Kenjutsu literally means “the art of sword fighting” or the techniques of the sword. A distinction can be made between the koryu – the traditional schools that originated between the 15th and the 19th century, and the modern schools. The traditional schools were bugei, martial arts in which self-defense and self-protection came first. Characteristic for many bugei is that they are not confined to one weapon. To be able to protect themselves, the samurai had to be all-round warriors, masters of several weapons and able to defend themselves even when unarmed. And so we see in the Katori Shinto Ryu, which originates from the middle of the 15th century, that a wide range of disciplines is practised: not only do students train with the long and short sword of the samurai, they also learn to fight with the naginata (halberd), the bo (long staff), the yari (spear) and the shuriken (the throwing knife). Unarmed self-defence techniques (yawara or ju-jutsu) are part of the programme as well. In a way therefore the term “kenjutsu” is misleading: it is better to speak of Katori Shinto Ryu bujutsu (martial knowledge).

Because of the martial aspect the practiced techniques are not adapted to the requirements of a sports competition. All techniques are aimed at putting the opponent out of action, be it by inflicting mortal injuries or by control and disarmament. Training is focused on this aspect; all techniques are practiced by means of kata: fixed forms that are aimed at teaching the students complete control over their own weapon, body and spirit, correct intuitive responses and awareness of the actions and weapons of the opponent.
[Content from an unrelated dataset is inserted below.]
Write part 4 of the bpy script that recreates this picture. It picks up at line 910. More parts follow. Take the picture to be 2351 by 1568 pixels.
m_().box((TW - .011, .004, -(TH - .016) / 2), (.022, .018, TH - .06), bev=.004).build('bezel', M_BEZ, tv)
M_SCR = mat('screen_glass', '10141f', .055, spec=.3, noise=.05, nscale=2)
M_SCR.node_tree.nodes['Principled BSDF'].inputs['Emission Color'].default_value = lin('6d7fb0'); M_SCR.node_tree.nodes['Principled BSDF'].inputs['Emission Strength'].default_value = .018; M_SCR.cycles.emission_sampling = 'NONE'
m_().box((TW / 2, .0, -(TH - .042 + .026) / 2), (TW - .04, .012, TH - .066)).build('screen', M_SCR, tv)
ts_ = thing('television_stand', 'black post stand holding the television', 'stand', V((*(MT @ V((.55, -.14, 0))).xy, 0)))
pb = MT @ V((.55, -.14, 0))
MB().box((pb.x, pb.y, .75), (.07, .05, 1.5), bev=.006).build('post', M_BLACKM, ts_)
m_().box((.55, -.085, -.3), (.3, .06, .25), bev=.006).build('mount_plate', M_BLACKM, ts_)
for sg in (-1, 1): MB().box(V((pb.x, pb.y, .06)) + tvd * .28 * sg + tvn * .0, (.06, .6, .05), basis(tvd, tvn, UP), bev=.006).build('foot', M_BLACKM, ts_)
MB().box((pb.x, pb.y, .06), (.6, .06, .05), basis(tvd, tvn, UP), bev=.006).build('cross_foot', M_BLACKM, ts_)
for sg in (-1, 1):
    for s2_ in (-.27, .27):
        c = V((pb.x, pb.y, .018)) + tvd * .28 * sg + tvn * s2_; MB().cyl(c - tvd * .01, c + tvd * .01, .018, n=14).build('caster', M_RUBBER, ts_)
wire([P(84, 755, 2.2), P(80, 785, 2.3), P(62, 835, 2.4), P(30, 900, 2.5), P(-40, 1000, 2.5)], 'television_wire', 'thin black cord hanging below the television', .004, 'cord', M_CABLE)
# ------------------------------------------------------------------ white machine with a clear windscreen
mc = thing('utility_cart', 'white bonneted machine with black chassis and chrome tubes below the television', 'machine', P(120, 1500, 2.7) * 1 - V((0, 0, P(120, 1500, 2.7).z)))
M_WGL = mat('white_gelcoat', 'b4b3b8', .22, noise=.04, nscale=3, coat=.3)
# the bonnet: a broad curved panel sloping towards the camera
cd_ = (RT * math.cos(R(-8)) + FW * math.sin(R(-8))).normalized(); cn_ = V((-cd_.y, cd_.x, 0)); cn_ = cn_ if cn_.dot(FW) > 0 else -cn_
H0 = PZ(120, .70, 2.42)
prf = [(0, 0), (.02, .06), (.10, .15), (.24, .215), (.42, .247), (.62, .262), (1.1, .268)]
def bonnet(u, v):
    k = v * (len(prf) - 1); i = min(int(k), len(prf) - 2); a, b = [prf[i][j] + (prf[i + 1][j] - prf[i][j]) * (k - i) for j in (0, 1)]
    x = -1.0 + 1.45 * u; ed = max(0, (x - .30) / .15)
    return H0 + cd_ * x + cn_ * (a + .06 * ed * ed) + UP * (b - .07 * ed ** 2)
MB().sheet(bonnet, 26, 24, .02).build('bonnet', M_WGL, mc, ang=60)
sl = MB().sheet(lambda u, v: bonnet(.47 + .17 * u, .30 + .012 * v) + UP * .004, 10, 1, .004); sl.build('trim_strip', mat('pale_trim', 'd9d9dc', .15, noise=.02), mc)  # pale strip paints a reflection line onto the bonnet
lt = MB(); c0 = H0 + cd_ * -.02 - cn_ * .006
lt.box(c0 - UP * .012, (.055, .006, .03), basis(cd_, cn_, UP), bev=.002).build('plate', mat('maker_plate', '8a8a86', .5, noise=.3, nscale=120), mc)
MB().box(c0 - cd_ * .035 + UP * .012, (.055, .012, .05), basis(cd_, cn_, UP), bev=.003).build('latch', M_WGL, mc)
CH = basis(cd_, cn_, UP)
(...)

This is of course a very slow and laborious process, during which the weapon has to become an extension of the body, and “normal” responses have to be unlearned in order to create a state of alertness, relaxation, and preparedness to act.

Metal weapons (the katana, the shuriken) are only used in solo practice, such as iai-jutsu, the art of quickly drawing the sword and striking. Using metal weapons when training with others would be too dangerous. Students train with each other without protection, though still with rather heavy wooden weapons. This brings a realistic edge to practice while still allowing for a margin of error; hitting an artery because of a bad parry does not have fatal consequences.

The martial character of kenjutsu can also be recognised in the traditional Japanese manners and etiquette that are used in the dojo, the training room. By adhering to this etiquette both teachers and students are expected to show mutual respect and courtesy. Only in this way the potentially dangerous martial arts, which sometimes require one to expose oneself to the attack of another, can be practiced in a safe and correct manner.